What You Should Watch For
If you're looking at those old clips to find clues about what happens next, pay attention to how they talk about AI.
In 2026, the battle isn't just about tweets. It's about Grok AI and Trump’s Executive Order on AI preemption. Musk wants to shield X from European regulations, and he needs the White House to play hardball with the EU.
Essentially, their alliance is a business deal disguised as a friendship. It’s fragile.
Actionable Insights for Following the Trump-Musk Saga:
- Monitor DOGE Milestones: Even though Musk isn't officially leading it anymore, the agency's 18-month mandate ends July 4, 2026. Watch for a joint appearance then.

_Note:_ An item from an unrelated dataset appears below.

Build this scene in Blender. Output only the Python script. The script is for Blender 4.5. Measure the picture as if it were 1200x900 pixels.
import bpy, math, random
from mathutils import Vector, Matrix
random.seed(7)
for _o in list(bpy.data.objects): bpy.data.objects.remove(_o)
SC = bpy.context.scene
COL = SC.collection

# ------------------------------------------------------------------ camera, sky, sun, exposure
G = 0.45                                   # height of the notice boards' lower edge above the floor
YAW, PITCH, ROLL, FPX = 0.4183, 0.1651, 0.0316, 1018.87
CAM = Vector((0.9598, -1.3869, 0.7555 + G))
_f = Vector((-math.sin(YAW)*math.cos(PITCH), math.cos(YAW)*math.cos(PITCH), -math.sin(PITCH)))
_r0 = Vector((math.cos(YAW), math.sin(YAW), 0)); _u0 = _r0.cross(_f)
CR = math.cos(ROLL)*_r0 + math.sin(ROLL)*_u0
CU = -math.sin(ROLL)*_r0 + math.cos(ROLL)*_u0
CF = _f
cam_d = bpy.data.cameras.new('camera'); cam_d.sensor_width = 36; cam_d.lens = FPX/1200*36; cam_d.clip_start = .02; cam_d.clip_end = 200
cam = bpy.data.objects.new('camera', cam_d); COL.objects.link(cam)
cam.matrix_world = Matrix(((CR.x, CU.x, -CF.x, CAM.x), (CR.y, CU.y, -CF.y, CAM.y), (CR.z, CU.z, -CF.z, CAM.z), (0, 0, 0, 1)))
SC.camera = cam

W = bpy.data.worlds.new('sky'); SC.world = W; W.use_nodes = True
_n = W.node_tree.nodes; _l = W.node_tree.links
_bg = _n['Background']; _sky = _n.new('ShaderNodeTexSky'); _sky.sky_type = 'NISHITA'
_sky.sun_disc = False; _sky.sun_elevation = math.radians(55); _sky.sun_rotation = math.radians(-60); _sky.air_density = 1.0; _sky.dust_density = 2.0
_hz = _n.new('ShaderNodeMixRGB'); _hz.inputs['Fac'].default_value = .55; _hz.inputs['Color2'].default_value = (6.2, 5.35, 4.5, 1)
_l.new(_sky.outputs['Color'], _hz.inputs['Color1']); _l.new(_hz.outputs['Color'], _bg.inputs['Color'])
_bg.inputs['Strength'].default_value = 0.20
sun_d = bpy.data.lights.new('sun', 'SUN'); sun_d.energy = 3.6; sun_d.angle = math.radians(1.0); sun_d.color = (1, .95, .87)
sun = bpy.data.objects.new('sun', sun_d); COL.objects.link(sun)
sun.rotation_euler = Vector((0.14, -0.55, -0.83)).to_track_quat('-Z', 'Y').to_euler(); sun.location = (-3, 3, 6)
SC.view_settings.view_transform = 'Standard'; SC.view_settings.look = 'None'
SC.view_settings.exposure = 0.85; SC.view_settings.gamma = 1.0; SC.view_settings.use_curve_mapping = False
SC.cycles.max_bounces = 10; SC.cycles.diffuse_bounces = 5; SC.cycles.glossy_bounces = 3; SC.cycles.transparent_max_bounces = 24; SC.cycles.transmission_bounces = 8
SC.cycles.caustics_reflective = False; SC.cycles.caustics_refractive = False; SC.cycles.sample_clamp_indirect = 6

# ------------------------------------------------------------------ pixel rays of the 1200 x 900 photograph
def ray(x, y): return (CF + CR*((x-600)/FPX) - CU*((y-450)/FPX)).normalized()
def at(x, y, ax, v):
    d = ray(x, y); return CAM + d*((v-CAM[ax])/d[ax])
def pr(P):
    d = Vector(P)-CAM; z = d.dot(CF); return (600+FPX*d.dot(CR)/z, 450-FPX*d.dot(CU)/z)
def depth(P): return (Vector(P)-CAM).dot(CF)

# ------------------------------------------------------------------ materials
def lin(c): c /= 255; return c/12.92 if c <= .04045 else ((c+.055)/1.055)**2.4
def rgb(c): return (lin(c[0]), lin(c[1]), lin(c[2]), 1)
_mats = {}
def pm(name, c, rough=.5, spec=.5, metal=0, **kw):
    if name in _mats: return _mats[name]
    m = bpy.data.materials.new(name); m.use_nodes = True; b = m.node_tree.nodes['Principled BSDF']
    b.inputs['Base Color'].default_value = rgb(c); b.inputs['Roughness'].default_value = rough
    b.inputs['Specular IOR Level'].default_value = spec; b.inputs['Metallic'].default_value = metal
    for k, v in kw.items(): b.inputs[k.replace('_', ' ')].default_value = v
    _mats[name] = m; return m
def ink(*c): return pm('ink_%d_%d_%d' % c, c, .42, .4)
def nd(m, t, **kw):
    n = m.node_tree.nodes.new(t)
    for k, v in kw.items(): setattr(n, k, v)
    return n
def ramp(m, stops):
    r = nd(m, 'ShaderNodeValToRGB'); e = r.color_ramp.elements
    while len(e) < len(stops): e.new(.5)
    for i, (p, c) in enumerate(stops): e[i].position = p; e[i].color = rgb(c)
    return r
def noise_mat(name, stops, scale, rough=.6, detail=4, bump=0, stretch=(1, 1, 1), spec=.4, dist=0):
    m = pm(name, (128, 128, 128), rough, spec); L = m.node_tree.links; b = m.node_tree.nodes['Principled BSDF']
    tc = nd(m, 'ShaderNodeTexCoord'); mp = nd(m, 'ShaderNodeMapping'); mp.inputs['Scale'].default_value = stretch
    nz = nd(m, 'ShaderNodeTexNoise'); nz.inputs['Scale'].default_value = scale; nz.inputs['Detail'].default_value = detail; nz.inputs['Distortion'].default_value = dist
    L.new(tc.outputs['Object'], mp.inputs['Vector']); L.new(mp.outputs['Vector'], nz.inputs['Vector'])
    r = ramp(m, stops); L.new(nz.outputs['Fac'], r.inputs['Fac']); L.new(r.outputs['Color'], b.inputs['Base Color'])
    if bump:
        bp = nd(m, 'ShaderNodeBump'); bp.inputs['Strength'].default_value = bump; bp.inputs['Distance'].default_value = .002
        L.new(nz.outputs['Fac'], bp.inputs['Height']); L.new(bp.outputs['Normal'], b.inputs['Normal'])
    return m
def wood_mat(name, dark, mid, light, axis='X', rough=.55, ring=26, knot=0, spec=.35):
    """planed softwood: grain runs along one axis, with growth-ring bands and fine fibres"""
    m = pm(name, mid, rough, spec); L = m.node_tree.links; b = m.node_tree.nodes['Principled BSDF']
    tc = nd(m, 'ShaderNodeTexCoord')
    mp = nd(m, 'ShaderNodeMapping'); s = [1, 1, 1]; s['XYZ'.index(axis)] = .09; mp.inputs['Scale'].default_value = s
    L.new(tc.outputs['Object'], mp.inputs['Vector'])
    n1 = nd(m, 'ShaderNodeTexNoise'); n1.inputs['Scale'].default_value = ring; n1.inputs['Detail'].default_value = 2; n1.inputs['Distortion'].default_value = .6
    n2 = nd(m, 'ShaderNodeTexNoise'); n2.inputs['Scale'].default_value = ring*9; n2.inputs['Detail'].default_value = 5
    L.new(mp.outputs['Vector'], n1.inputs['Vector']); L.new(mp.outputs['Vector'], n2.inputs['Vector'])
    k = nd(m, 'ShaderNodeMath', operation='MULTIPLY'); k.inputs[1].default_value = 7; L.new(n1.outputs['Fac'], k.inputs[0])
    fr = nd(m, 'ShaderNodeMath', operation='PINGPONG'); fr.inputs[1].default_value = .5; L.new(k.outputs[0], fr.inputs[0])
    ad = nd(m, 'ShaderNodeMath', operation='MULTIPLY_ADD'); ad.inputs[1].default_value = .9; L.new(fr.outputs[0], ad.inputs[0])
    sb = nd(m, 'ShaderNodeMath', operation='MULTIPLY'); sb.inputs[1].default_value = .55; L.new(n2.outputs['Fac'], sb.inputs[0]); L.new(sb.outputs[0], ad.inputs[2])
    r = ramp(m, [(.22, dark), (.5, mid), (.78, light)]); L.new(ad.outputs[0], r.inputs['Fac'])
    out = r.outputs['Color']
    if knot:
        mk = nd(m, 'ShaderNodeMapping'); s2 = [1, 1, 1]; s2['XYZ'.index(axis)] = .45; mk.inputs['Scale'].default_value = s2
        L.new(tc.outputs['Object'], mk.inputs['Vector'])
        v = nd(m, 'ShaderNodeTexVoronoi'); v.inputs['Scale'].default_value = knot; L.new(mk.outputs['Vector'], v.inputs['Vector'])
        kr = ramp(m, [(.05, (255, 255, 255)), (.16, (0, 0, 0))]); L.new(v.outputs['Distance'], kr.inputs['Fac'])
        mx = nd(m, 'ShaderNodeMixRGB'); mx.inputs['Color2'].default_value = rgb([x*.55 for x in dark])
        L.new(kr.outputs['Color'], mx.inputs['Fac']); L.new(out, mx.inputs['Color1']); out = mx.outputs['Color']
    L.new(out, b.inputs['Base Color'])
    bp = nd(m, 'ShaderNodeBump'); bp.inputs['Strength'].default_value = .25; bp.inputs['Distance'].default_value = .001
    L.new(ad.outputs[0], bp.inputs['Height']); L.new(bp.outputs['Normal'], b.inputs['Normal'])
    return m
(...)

- Watch the TMTG/X Intersection: Trump’s Truth.Fi and Musk’s X Money are competing for the same "anti-woke" financial market. This is where the next fight will likely start.
- Check the "Big Beautiful Bill" Revisions: If Trump starts cutting EV subsidies to please his base, expect Musk to start posting those "America Party" polls again.
The video of Trump and Musk from 2024 isn't just a piece of campaign history. It's the moment the tech world and the executive branch officially merged. Whether that's a good thing depends entirely on which side of the "efficiency" cuts you're on.
Stay skeptical. The headlines change every six hours, but the underlying power struggle is the same as it was on that glitchy August night.